Accuracy is a measurement of the veracity of data or the measurement of the precision of data. It is the extent to which data is correct, reliable, and certified. It is the degree to which information correctly describes the “real world” object or event. It can be validated against defined business rules and measured against original documents or authoritative sources.

Examples:

  • Records at the wrong level of precision (i.e., prices that were originally quoted at three decimal places but cut-off and stored at two decimal places)
  • Records that haven’t been refreshed or updated
  • Records that are wrong at a specified time (i.e., record with incorrect maturity date)
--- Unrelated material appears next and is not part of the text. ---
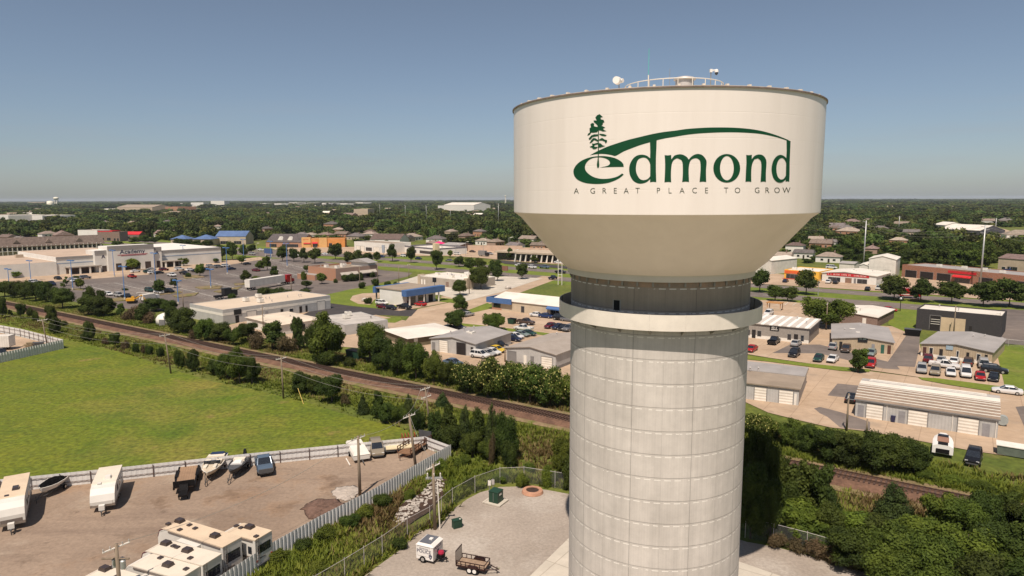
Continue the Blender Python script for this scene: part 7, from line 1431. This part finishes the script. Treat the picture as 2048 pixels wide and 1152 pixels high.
def crown_mesh(name, kind, n, ls, seed, mats, flowers=0, core=.66):
    rs = np.random.RandomState(seed); C = []; Rr = []
    if kind == 'cone':
        for k in range(9):
            z = .06 + .86 * k / 8; rad = .78 * (1 - z) ** .75 + .04; m = max(1, int(7 * (1 - z) + 1))
            for i in range(m):
                a = 2 * math.pi * (i + rs.rand() * .6) / m + k; C.append((rad * .62 * math.cos(a), rad * .62 * math.sin(a), z + rs.uniform(-.03, .03))); q = rad * .55 * rs.uniform(.8, 1.15) + .05; Rr.append((q, q, .085 + .05 * rs.rand()))
    elif kind == 'shrub':
        for i in range(13):
            a = rs.rand() * 6.28; d = rs.rand() ** .6 * .62; C.append((d * math.cos(a), d * math.sin(a), rs.uniform(.22, .62) * (1.15 - .5 * d))); q = rs.uniform(.28, .45); Rr.append((q, q, .34 * rs.uniform(.8, 1.15)))
    elif kind == 'airy':
        for i in range(17):
            a = rs.rand() * 6.28; z = rs.uniform(.12, .88); d = rs.rand() ** .5 * .72 * math.sin(math.pi * min(1, z + .12)) ** .6; C.append((d * math.cos(a), d * math.sin(a), z)); q = rs.uniform(.16, .28); Rr.append((q, q, q * .42))
    elif kind == 'tall':
        for i in range(20):
            a = rs.rand() * 6.28; z = rs.uniform(.1, .9); d = rs.rand() ** .5 * .6 * (1.1 - .6 * z); C.append((d * math.cos(a), d * math.sin(a), z)); q = rs.uniform(.24, .42) * (1.15 - .5 * z); Rr.append((q, q, q * .45))
    else:
        for i in range(20):
            a = rs.rand() * 6.28; z = rs.uniform(.18, .82); d = rs.rand() ** .5 * .66 * math.sin(math.pi * (z * .8 + .12)) ** .5; C.append((d * math.cos(a), d * math.sin(a), z)); q = rs.uniform(.26, .42); Rr.append((q, q, q * .55))
    if kind in ('round', 'tall', 'shrub'):
        for i in range(16):
            j = rs.randint(len(C)); a = rs.rand() * 6.28; e = rs.uniform(-.5, 1); q = Rr[j][0] * rs.uniform(.3, .5); C.append((C[j][0] + Rr[j][0] * 1.05 * math.cos(a) * math.cos(e), C[j][1] + Rr[j][1] * 1.05 * math.sin(a) * math.cos(e), max(.06, C[j][2] + Rr[j][2] * 1.1 * math.sin(e)))); Rr.append((q, q, q * .6))
    C = np.array(C); Rr = np.array(Rr); V = []; Fc = []; MI = []; nv = 0
    if core:
        for c, r in zip(C, Rr):
            v, f = ico(r * core, c, rs); V.append(v); Fc += [tuple(i + nv for i in q) for q in f]; MI += [0] * len(f); nv += len(v)
    wts = (Rr[:, 0] ** 1.6); wts /= wts.sum(); idx = rs.choice(len(C), n * 2, p=wts); d = rs.normal(size=(n * 2, 3)); d /= np.linalg.norm(d, axis=1)[:, None]
    P = C[idx] + d * Rr[idx] * rs.uniform(.62, 1.2, (n * 2, 1)); keep = np.ones(len(P), bool)
    for c, r in zip(C, Rr): keep &= ~((((P - c) / (r * .6)) ** 2).sum(1) < 1)
    keep &= P[:, 2] > -.02
    P = P[keep][:n]; d = d[keep][:n]; nrm = d + rs.normal(scale=.55, size=d.shape); nrm[:, 2] += .25; nrm /= np.linalg.norm(nrm, axis=1)[:, None]
    a = np.cross(nrm, rs.normal(size=nrm.shape)); a /= np.linalg.norm(a, axis=1)[:, None]; b = np.cross(nrm, a); s = ls * rs.uniform(.6, 1.5, (len(P), 1)); zs = np.array([1, 1, .62])
    q = np.stack([P + a * s * zs, P + b * s * .62 * zs, P - a * s * zs, P - b * s * .62 * zs], 1).reshape(-1, 3); V.append(q); m = len(P)
    Fc += [(nv + 4 * i, nv + 4 * i + 1, nv + 4 * i + 2, nv + 4 * i + 3) for i in range(m)]
    fl = (rs.rand(m) < flowers) & (P[:, 2] > .30) if flowers else np.zeros(m, bool); MI += [1 if x else 0 for x in fl]
    me = bpy.data.meshes.new(name); me.from_pydata([tuple(x) for x in np.concatenate(V)], [], Fc)
    for x in mats: me.materials.append(x)
    me.polygons.foreach_set('material_index', MI); me.update(); return me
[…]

2. Completeness (Coverage)

Completeness is the proportion of stored data against the potential of “100% complete.” It is the measurement of the availability of required data attributes. In other words, completeness measures the existence of necessary data attributes in the population of data records. It is the extent to which data are of sufficient breadth, depth, and scope for the task at hand.

Examples:

  • A missing ticker symbol, CUSIP, or other identifiers
  • A benchmark or index that is missing a dividend notice or stock split
  • A fixed income instrument record with a null coupon value
  • A record with missing attributes

3. Conformity (Validity)

Conformity or validity is a measurement of the alignment of content with the required standards. Data are valid if it conforms to its definition’s syntax (format, type, range). Conformity measures how well the data aligns to internal, external, or industry-wide standards.

Examples:

  • Violation of allowable values (i.e., state code for a country that doesn’t have states)
  • Inconsistent date formats
  • Invalid ISO currency codes

4. Consistency

Consistency is the measurement of compliance with required formats, values, or definitions. First, it is the absence of difference when comparing two or more representations of a thing against a definition. Second, consistency ensures that data values, formats, and definitions in one population agree with those in another data population. Third, it is the extent to which data is presented in the same format and compatible with previous data. Finally, it refers to the violation of semantic rules defined over the data set.

Examples:

  • Telephone numbers with commas vs. hyphens
  • Not logical given parameters or rules (rationalization of coding schemes)
  • Invalid data formats in some records in a feed
  • U.S. vs. European date formats

5. Timeliness

Timeliness is the degree to which data represent reality from a critical point in time. It is the measurement of the degree to which data represents current conditions and available for use. It measures how well content means current market/business conditions and whether the data is functionally available when needed. Timeliness has two components: age and volatility. Age or currency is how old the information is, based on how long age it was recorded.

Examples:

  • A file delivered too late for a business process or operation
  • A credit rating change not updated on the day if was issued
  • A new prospectus not given an official number from the national numbering agency
  • An issuance or corporate action not delivered when it was announced

6. Uniqueness

Uniqueness is a measurement of the degree that no record or attribute is recorded more than once. Thus, it refers to the singularity of records/attributes. The objective is a single (unique) recording of data. The data item is measured against itself or its counterpart in another data set or database.

Examples:

  • Two instances of the same security with different identifiers or spellings
  • A preferred share represented as both an equity and debt object in the same database

Other data quality considerations

  • Accessibility– Extent to which information is available or easily and quickly retrievable.
  • Duplication – It is a measure of unwanted duplication existing within or across systems for a particular field, record, or data set.
  • Data specification – A measure of the existence, completeness, quality, and documentation of data standards, data models, business rules .meta data and reference data.
  • Presentation Quality – It is a measure of how information is presented. Format and appearance support the appropriate use of data.
  • Safety – The function can achieve acceptable levels of risk of harm to people, processes, property, or the environment.
  • Security – Extent to which access to information is restricted appropriately to maintain its security.
  • Believability – Extent to which information is regarded as accurate and credible.
  • Understandability – Extent to which data are precise without ambiguity and easily comprehended. To extend to which data is easily understood.
  • Objectivity – Extent to which information is unbiased, unprejudiced, and impartial.
  • Relevancy – Extent to which information is applicable and helpful for the task at hand.
  • Effectiveness – The function can enable users to achieve specified goals with accuracy and completeness in a specified context of use.
  • Interpretability – To extend to which data is appropriate languages, symbols, and units and the definition are clear.
  • Ease of Manipulation – To extend to which data is easy to manipulate and apply to the same different format.
  • Ease of Use and maintainability – A measure of the degree to which data can be accessed, used, updated, maintained, and managed.
  • Useability – To the extent to which information is clear and easily used.
  • Data Decay – A measure of the rate of negative change to data.
  • Navigation – Extent to which data are easily found and linked to.